Effects of impurities and vortices on the low-energy spin excitations in high-Tc materials

TL;DR

This paper reviews how impurities and vortices influence low-energy spin excitations in high-Tc cuprates, highlighting the role of disorder in inducing magnetic phases and affecting spin dynamics, consistent with experimental observations.

Contribution

It presents a theoretical framework explaining how disorder in a d-wave superconductor leads to magnetic phases and modifies spin excitations, aligning with experimental data.

Findings

Disorder induces local antiferromagnetic droplets in cuprates.

Disorder and magnetic fields slow down spin fluctuations.

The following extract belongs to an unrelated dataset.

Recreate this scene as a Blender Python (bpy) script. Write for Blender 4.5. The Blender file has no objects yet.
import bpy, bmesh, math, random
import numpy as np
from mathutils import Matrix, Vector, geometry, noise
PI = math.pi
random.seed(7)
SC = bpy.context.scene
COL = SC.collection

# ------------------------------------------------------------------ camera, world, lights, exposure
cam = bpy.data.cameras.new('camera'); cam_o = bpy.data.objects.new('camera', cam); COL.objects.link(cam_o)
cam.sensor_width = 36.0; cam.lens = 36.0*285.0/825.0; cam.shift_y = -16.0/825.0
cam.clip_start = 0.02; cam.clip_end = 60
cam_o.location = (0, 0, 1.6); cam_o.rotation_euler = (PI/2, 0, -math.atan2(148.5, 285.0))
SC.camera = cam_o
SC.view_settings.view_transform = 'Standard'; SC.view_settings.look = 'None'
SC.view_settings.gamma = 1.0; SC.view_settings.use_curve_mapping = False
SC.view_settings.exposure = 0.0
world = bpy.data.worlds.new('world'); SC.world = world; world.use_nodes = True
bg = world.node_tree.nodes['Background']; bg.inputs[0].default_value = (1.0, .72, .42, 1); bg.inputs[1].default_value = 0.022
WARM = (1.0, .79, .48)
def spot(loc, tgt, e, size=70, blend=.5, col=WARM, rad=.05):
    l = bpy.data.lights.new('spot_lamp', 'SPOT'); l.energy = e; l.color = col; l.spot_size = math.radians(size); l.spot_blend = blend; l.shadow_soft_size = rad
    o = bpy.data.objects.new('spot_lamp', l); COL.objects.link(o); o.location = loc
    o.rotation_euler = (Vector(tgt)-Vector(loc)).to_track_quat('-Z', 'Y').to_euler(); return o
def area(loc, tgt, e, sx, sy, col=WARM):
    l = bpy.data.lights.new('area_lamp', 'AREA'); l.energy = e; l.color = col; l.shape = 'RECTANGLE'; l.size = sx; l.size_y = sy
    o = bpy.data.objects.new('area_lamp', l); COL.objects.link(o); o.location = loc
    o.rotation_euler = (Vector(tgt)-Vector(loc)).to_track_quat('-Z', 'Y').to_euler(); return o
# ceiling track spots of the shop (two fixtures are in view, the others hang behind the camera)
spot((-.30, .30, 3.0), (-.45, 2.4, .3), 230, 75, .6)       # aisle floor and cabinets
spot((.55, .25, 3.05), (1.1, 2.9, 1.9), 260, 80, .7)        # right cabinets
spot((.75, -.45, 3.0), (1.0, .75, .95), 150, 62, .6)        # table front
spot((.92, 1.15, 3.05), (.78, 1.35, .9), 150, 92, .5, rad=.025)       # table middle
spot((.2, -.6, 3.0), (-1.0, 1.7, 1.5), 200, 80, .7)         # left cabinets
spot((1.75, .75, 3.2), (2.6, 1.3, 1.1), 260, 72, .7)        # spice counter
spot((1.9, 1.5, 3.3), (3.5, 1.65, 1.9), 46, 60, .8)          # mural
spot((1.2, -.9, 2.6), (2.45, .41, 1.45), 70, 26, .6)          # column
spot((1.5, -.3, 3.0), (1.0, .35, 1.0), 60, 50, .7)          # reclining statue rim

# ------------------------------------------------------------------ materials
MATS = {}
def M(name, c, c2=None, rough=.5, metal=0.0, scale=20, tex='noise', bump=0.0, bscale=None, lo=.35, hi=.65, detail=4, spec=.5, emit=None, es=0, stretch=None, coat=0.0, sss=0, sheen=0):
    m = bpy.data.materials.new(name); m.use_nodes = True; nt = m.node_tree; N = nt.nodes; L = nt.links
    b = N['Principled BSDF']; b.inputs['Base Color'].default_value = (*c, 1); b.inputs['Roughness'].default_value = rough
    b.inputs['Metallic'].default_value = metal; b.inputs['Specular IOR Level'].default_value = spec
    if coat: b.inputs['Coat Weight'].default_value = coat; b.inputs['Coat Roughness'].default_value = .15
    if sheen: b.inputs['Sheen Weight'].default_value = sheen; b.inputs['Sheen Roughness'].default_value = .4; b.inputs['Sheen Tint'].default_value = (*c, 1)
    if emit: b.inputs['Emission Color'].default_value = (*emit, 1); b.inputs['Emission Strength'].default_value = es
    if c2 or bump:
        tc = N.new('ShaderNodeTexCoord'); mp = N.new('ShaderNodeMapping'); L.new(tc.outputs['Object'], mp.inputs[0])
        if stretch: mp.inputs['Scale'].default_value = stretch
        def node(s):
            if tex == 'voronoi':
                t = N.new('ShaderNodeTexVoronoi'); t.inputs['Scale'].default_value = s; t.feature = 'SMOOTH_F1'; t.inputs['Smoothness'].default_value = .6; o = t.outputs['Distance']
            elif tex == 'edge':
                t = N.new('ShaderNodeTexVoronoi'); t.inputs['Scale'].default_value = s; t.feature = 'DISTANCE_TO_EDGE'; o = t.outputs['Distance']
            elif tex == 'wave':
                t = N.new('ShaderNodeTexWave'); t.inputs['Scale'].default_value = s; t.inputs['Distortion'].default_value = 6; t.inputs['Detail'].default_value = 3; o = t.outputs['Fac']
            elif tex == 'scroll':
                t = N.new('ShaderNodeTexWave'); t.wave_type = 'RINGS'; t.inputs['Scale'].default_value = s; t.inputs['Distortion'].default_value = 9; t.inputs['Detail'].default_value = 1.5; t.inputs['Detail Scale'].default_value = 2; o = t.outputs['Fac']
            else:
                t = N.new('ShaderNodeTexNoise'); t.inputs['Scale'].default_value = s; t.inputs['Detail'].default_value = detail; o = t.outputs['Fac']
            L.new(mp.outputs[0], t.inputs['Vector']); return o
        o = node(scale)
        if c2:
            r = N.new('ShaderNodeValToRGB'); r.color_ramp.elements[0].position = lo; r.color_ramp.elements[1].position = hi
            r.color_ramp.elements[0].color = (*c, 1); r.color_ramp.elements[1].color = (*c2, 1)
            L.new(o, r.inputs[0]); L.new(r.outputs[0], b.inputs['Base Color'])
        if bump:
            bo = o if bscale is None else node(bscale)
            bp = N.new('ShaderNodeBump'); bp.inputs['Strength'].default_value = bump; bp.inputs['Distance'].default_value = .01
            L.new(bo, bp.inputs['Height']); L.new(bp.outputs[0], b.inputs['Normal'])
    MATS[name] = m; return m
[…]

Theoretical results match neutron scattering and muSR experiments.

Abstract

We review a theoretical scenario for the origin of the spin-glass phase of underdoped cuprate materials. In particular it is shown how disorder in a correlated d-wave superconductor generates a magnetic phase by inducing local droplets of antiferromagnetic order which eventually merge and form a quasi-long range ordered state. When correlations are sufficiently strong, disorder is unimportant for the generation of static magnetism but plays an additional role of pinning disordered stripe configurations. We calculate the spin excitations in a disordered spin-density wave phase, and show how disorder and/or applied magnetic fields lead to a slowing down of the dynamical spin fluctuations in agreement with neutron scattering and muon spin rotation (muSR) experiments.